Recycling plant turns debris into roadways

Abu Dhabi's first construction waste recycling plant means debris is ending up as new roads in Al Gharbia rather than landfill.

ABU DHABI // Only five months ago, the truckfuls of construction debris would have been tipped at the Al Dharfa landfill, forming ugly hills of concrete, protruding iron bars and wood. But since the opening of the emirate's first construction waste recycling plant next door, after some sorting and crushing, most debris is ending up as new roads in Al Gharbia. "This seems to be where a lot of the interest is coming from," said Tim Harwood, general manager of Thiess Services Middle East, the private company behind the project.

The recycled concrete is primarily used in the region as road base, as well as subbase in highway construction.

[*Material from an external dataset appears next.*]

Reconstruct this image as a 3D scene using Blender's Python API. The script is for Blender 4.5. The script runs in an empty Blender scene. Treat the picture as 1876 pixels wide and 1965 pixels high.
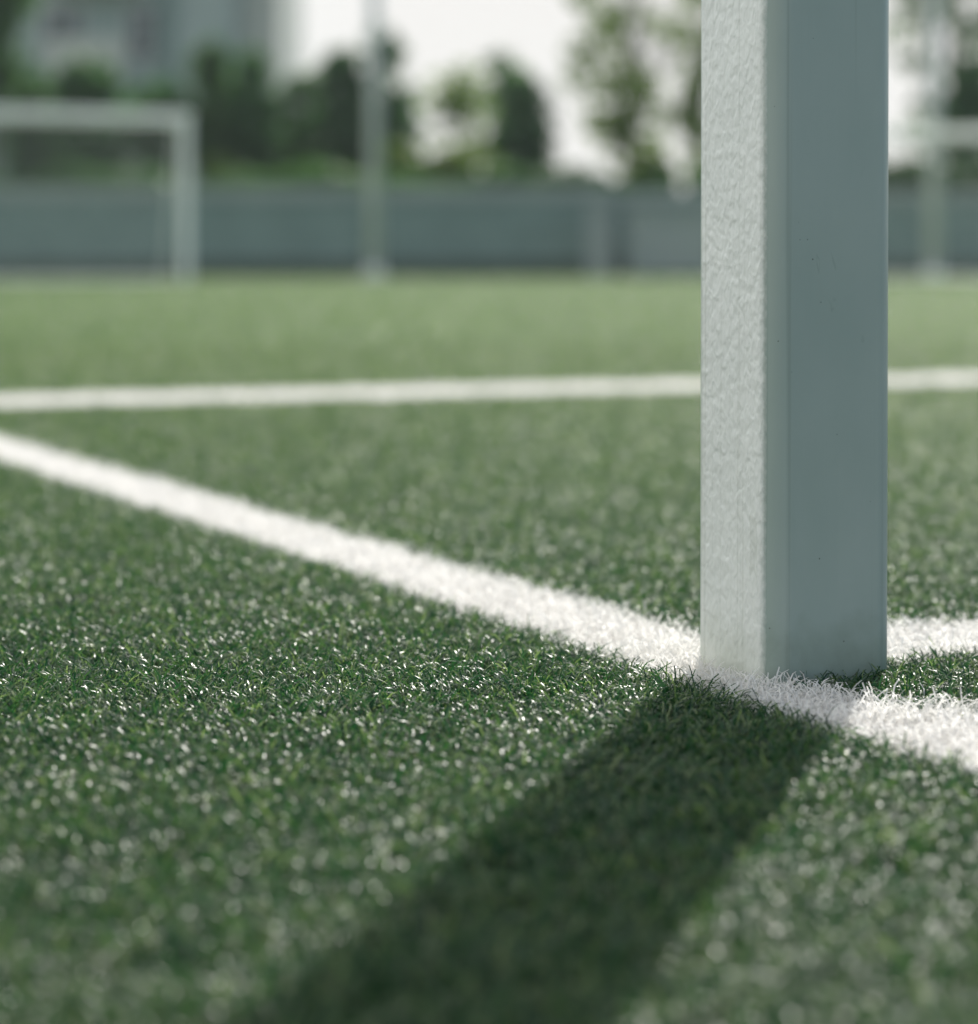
import bpy, math, random
import numpy as np
from mathutils import Vector, Matrix

random.seed(4); RNG = np.random.default_rng(11)
scene = bpy.context.scene
COL = scene.collection
R = math.radians

# ------------------------------------------------------------------ helpers
class MB:
    """collects simple solids, then links them as ONE mesh object"""
    def __init__(s): s.v = []; s.f = []; s.m = []; s.cur = 0
    def add(s, vs, fs):
        o = len(s.v); s.v += [tuple(p) for p in vs]
        s.f += [[i + o for i in f] for f in fs]; s.m += [s.cur] * len(fs)
    def box(s, x0, x1, y0, y1, z0, z1):
        s.add([(x0,y0,z0),(x1,y0,z0),(x1,y1,z0),(x0,y1,z0),(x0,y0,z1),(x1,y0,z1),(x1,y1,z1),(x0,y1,z1)],
              [(3,2,1,0),(4,5,6,7),(0,1,5,4),(1,2,6,5),(2,3,7,6),(3,0,4,7)])
    def tube(s, a, b, ra, rb=None, n=12, cap=True):
        a = Vector(a); b = Vector(b); rb = ra if rb is None else rb
        d = (b - a).normalized(); e = d.orthogonal().normalized(); g = d.cross(e)
        vs = []
        for c, r in ((a, ra), (b, rb)):
            for k in range(n):
                t = 2 * math.pi * k / n
                vs.append(c + e * (r * math.cos(t)) + g * (r * math.sin(t)))
        fs = [(k, (k + 1) % n, n + (k + 1) % n, n + k) for k in range(n)]
        if cap: fs += [tuple(range(n - 1, -1, -1)), tuple(range(n, 2 * n))]
        s.add(vs, fs)
    def prism(s, poly, a, b, xa, ya, mats=None):
        """poly (list of 2D) swept from a to b; xa, ya: the 2D axes"""
        a = Vector(a); b = Vector(b); n = len(poly)
        vs = [a + xa * p[0] + ya * p[1] for p in poly] + [b + xa * p[0] + ya * p[1] for p in poly]
        for k in range(n):
            if mats: s.cur = mats[k]
            o = len(s.v)
            s.f.append([o0 for o0 in (k, (k + 1) % n, n + (k + 1) % n, n + k)]); s.m.append(s.cur)
        base = len(s.v)
        for i in range(len(s.f) - n, len(s.f)): s.f[i] = [j + base for j in s.f[i]]
        s.v += [tuple(p) for p in vs]
        s.cur = 0
        s.f.append([base + j for j in range(n - 1, -1, -1)]); s.m.append(0)
        s.f.append([base + n + j for j in range(n)]); s.m.append(0)
    def build(s, name, mats, parent=None, loc=(0,0,0), rz=0, smooth=False):
        me = bpy.data.meshes.new(name); me.from_pydata(s.v, [], s.f); me.update()
        for m in (mats if isinstance(mats, (list, tuple)) else [mats]): me.materials.append(m)
        me.polygons.foreach_set('material_index', s.m)
        if smooth:
            me.polygons.foreach_set('use_smooth', [True] * len(me.polygons))
        me.update()
        o = bpy.data.objects.new(name, me); COL.objects.link(o)
        o.location = loc; o.rotation_euler = (0, 0, rz)
        if parent: o.parent = parent
        return o

def tag(o, label=None, cat=None, group=None, kind=None):
    if label: o['label'] = label
    if cat: o['category'] = cat
    if group: o['group'] = group
    if kind: o['kind'] = kind
    return o

def empty(name, loc, rz=0, **k):
    o = bpy.data.objects.new(name, None); COL.objects.link(o)
    o.location = loc; o.rotation_euler = (0, 0, rz); o.empty_display_size = .2
    return tag(o, **k)

def mesh_np(name, V, F, mat, tint=None, parent=None, smooth=False):
    """V (n,3), F (m,4) quads"""
    me = bpy.data.meshes.new(name)
    me.vertices.add(len(V)); me.vertices.foreach_set('co', np.ascontiguousarray(V, np.float32).ravel())
    me.loops.add(F.size); me.loops.foreach_set('vertex_index', np.ascontiguousarray(F, np.int32).ravel())
    me.polygons.add(len(F))
    me.polygons.foreach_set('loop_start', np.arange(0, F.size, 4, dtype=np.int32))
    me.polygons.foreach_set('loop_total', np.full(len(F), 4, np.int32))
    if smooth: me.polygons.foreach_set('use_smooth', np.ones(len(F), bool))
    if tint is not None:
        a = me.attributes.new('tint', 'FLOAT', 'POINT'); a.data.foreach_set('value', np.ascontiguousarray(tint, np.float32))
    me.update(calc_edges=True); me.materials.append(mat)
    o = bpy.data.objects.new(name, me); COL.objects.link(o)
    if parent: o.parent = parent
    return o

# ------------------------------------------------------------------ materials
def new_mat(name):
    m = bpy.data.materials.new(name); m.use_nodes = True
    nt = m.node_tree; b = nt.nodes['Principled BSDF']
    return m, nt, b
def N(nt, t, **k):
    n = nt.nodes.new(t)
    for a, v in k.items():
        if a in n.inputs: n.inputs[a].default_value = v
        else: setattr(n, a, v)
    return n
def ramp(nt, fac, stops):
    r = nt.nodes.new('ShaderNodeValToRGB'); e = r.color_ramp.elements
    while len(e) < len(stops): e.new(.5)
    for i, (p, c) in enumerate(stops):
        e[i].position = p; e[i].color = c if len(c) == 4 else (*c, 1)
    nt.links.new(fac, r.inputs[0]); return r

def noise_mat(name, c0, c1, scale, rough=.6, bump=0, bscale=None, detail=4, spec=.5, dist=.01):
    m, nt, b = new_mat(name)
    tc = N(nt, 'ShaderNodeTexCoord')
    n = N(nt, 'ShaderNodeTexNoise', Scale=scale, Detail=detail); nt.links.new(tc.outputs['Object'], n.inputs['Vector'])
    r = ramp(nt, n.outputs['Fac'], [(.3, c0), (.7, c1)])
    nt.links.new(r.outputs[0], b.inputs['Base Color']); b.inputs['Roughness'].default_value = rough
    b.inputs['Specular IOR Level'].default_value = spec
    if bump:
        n2 = N(nt, 'ShaderNodeTexNoise', Scale=bscale or scale, Detail=6.); nt.links.new(tc.outputs['Object'], n2.inputs['Vector'])
        bp = N(nt, 'ShaderNodeBump', Strength=bump, Distance=dist); nt.links.new(n2.outputs['Fac'], bp.inputs['Height'])
        nt.links.new(bp.outputs[0], b.inputs['Normal'])
    return m

def blade_mat(name, stops, rough, trans_col, trans, spec=.5):
    m, nt, b = new_mat(name)
    at = N(nt, 'ShaderNodeAttribute', attribute_name='tint')
    r = ramp(nt, at.outputs['Fac'], stops)
    nt.links.new(r.outputs[0], b.inputs['Base Color'])
    b.inputs['Roughness'].default_value = rough; b.inputs['Specular IOR Level'].default_value = spec
    tr = N(nt, 'ShaderNodeBsdfTranslucent'); mul = N(nt, 'ShaderNodeMixRGB', blend_type='MULTIPLY', Fac=1.)
    nt.links.new(r.outputs[0], mul.inputs[1]); mul.inputs[2].default_value = (*trans_col, 1)
    nt.links.new(mul.outputs[0], tr.inputs['Color'])
    mx = N(nt, 'ShaderNodeMixShader'); mx.inputs[0].default_value = trans
    nt.links.new(b.outputs[0], mx.inputs[1]); nt.links.new(tr.outputs[0], mx.inputs[2])
    nt.links.new(mx.outputs[0], nt.nodes['Material Output'].inputs['Surface'])
    return m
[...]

The practice has been approved by the Abu Dhabi Executive Council, which in late July issued specifications that the recycled concrete needs to meet, depending on its proposed use. "This was very important for us," said Mr Harwood. "We are now in the process of talking to the market and raising awareness that the specifications have been approved."

The Dh45 million plant opened in May. Since then, it has been compulsory for construction companies and those transporting construction waste to deposit loads at the new facility. Not all end up there, as concrete that has been mixed with large amounts of construction waste is not suitable for re-processing. "Some loads do get rejected because they are not suitable," said Mr Harwood. "But by and large, we process the bulk of the waste."

The plant has been operating at only half its capacity due to summer midday breaks and reduced Ramadan hours; later this month it will ramp up to capacity, processing between 5,000 and 7,000 tonnes of construction and demolition waste per day. The emirate produces about 9,000 tonnes of such waste every day, an amount that is expected to increase with many old buildings in Abu Dhabi slated for demolition.

Although it has so far only been processing concrete, the plant has been accepting asphalt and will soon be recycling it as well. The first batches are due late this year or early next. Dr Sadek Owainati, an engineering consultant and co-founder of the Emirates Green Building Council, said there were several ways recycling concrete helped the environment, beginning with reducing landfill space. Al Dharfa, Abu Dhabi's largest such site, is spreading to 16 square kilometres, six times the size of City of London, the English capital's core area.

Reusing concrete also helps reduce demand for fresh rock. Quarrying, which is usually done in the mountains of Ras al Khaimah and Fujairah, has substantial environmental impact, including disturbing wildlife and in some cases disrupting mountain wadis. Quarrying also requires large amounts of water to suppress air-borne dust particles, a process that is also required at recycling plants. A joint venture between Australia's Thiess Services and the Dubai-based Al Habtoor Engineering Enterprises, the company is responsible for operating the recycling plant for 15 years before transferring it to the Government.

Since its launch, the plant has recycled and sold about 50,000 tonnes of material, with plans to ramp up in the coming months. "From the middle of September, we are expecting to be up to full production," he said. Without providing specifics on how much the recycled materials sold for, Mr Harwood said the price is competitive with "virgin material". Pricing varies depending on the size of an order, when it is placed and where it is being shipped to, he said.